**Description of the task:** Could you transcribe the material below exactly, without leaving out a single line?

**Information provided:**
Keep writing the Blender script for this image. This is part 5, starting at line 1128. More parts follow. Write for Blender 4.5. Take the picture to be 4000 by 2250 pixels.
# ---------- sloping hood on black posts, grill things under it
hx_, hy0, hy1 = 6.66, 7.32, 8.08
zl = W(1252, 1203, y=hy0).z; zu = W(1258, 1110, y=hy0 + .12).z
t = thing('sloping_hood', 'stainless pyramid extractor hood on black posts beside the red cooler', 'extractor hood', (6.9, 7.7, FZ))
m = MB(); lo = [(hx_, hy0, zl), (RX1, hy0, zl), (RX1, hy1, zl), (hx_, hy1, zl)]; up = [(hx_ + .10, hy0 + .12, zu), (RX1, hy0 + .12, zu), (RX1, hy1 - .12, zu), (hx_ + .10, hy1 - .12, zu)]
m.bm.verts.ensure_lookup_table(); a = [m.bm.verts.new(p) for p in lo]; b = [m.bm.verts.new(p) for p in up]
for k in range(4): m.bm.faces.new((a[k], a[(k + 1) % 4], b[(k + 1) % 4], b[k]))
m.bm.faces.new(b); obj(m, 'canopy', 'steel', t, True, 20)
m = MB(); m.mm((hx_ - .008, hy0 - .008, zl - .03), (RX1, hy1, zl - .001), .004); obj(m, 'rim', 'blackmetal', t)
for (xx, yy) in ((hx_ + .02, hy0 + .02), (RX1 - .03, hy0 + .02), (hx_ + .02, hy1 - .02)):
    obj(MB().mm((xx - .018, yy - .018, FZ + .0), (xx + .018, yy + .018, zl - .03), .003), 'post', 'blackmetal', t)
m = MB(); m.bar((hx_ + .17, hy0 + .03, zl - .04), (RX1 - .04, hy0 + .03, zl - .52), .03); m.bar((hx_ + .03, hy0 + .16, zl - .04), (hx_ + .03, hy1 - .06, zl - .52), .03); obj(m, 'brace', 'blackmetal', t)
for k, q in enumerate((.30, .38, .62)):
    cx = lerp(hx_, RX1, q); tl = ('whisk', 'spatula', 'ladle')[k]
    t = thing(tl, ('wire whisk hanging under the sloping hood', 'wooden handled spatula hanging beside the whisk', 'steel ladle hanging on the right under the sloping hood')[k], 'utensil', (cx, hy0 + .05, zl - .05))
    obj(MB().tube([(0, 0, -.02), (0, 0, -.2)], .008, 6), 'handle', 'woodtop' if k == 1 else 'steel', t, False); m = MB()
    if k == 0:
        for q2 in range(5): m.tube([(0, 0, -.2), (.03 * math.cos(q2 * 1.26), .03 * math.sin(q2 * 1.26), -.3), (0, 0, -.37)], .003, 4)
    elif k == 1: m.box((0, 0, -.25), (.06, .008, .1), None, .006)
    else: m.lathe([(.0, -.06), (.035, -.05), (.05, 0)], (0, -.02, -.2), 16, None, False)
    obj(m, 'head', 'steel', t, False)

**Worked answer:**
Keep writing the Blender script for this image. This is part 5, starting at line 1128. More parts follow. Write for Blender 4.5. Take the picture to be 4000 by 2250 pixels.
# ---------- sloping hood on black posts, grill things under it
hx_, hy0, hy1 = 6.66, 7.32, 8.08
zl = W(1252, 1203, y=hy0).z; zu = W(1258, 1110, y=hy0 + .12).z
t = thing('sloping_hood', 'stainless pyramid extractor hood on black posts beside the red cooler', 'extractor hood', (6.9, 7.7, FZ))
m = MB(); lo = [(hx_, hy0, zl), (RX1, hy0, zl), (RX1, hy1, zl), (hx_, hy1, zl)]; up = [(hx_ + .10, hy0 + .12, zu), (RX1, hy0 + .12, zu), (RX1, hy1 - .12, zu), (hx_ + .10, hy1 - .12, zu)]
m.bm.verts.ensure_lookup_table(); a = [m.bm.verts.new(p) for p in lo]; b = [m.bm.verts.new(p) for p in up]
for k in range(4): m.bm.faces.new((a[k], a[(k + 1) % 4], b[(k + 1) % 4], b[k]))
m.bm.faces.new(b); obj(m, 'canopy', 'steel', t, True, 20)
m = MB(); m.mm((hx_ - .008, hy0 - .008, zl - .03), (RX1, hy1, zl - .001), .004); obj(m, 'rim', 'blackmetal', t)
for (xx, yy) in ((hx_ + .02, hy0 + .02), (RX1 - .03, hy0 + .02), (hx_ + .02, hy1 - .02)):
    obj(MB().mm((xx - .018, yy - .018, FZ + .0), (xx + .018, yy + .018, zl - .03), .003), 'post', 'blackmetal', t)
m = MB(); m.bar((hx_ + .17, hy0 + .03, zl - .04), (RX1 - .04, hy0 + .03, zl - .52), .03); m.bar((hx_ + .03, hy0 + .16, zl - .04), (hx_ + .03, hy1 - .06, zl - .52), .03); obj(m, 'brace', 'blackmetal', t)
for k, q in enumerate((.30, .38, .62)):
    cx = lerp(hx_, RX1, q); tl = ('whisk', 'spatula', 'ladle')[k]
    t = thing(tl, ('wire whisk hanging under the sloping hood', 'wooden handled spatula hanging beside the whisk', 'steel ladle hanging on the right under the sloping hood')[k], 'utensil', (cx, hy0 + .05, zl - .05))
    obj(MB().tube([(0, 0, -.02), (0, 0, -.2)], .008, 6), 'handle', 'woodtop' if k == 1 else 'steel', t, False); m = MB()
    if k == 0:
        for q2 in range(5): m.tube([(0, 0, -.2), (.03 * math.cos(q2 * 1.26), .03 * math.sin(q2 * 1.26), -.3), (0, 0, -.37)], .003, 4)
    elif k == 1: m.box((0, 0, -.25), (.06, .008, .1), None, .006)
    else: m.lathe([(.0, -.06), (.035, -.05), (.05, 0)], (0, -.02, -.2), 16, None, False)
    obj(m, 'head', 'steel', t, False)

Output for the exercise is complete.